Apart from a kinetic opening in which Higinio escapes capture in the Andalusian countryside and returns to his new wife, Rosa (Belén Cuesta), the film unfolds largely indoors. As the years go by, the central couple (aged impressively by prosthetics) grapple with marital troubles and parenthood amid a life of deception and fear.
“What’s going on in the village?” Higinio asks Rosa at dinner a couple decades into his confinement. “Life, Higinio, I don’t know,” she replies exasperatedly.
It’s fertile thematic ground, but as in most survival movies, showy feats of filmmaking take precedence over insight or revelation. Cuesta and De la Torre play their parts with somber, awards-appropriate dignity, and the film’s glossy production values imbue even blood and grit with a golden-yellow glow. Every emotional beat is underlined with precious visuals: a beam of light illuminating a single tear on Higinio’s face as he watches Rosa’s interrogation through a hole in the wall; Higinio wistfully examining photographs of everyday life under a magnifying glass.

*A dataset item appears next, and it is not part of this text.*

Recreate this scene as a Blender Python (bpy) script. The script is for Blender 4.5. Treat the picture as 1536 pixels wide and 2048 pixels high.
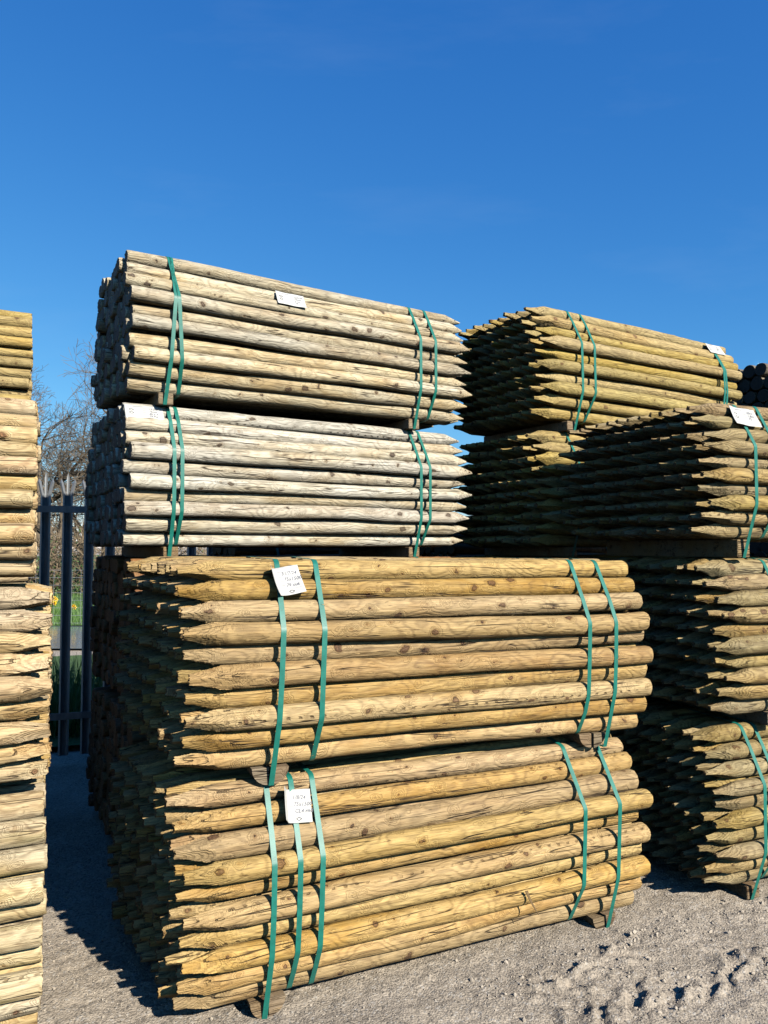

It’s all (neatly rendered) text, with little subtext. The directors Aitor Arregi, Jon Garaño and Jose Mari Goenaga literalize this approach with intertitles — featuring dictionary entries of words like “hide,” “detention,” and “danger” — that plainly lay out the film’s themes.
The Endless Trench
Not rated. In Spanish, with subtitles. Running time: 2 hours 27 minutes. Watch on Netflix.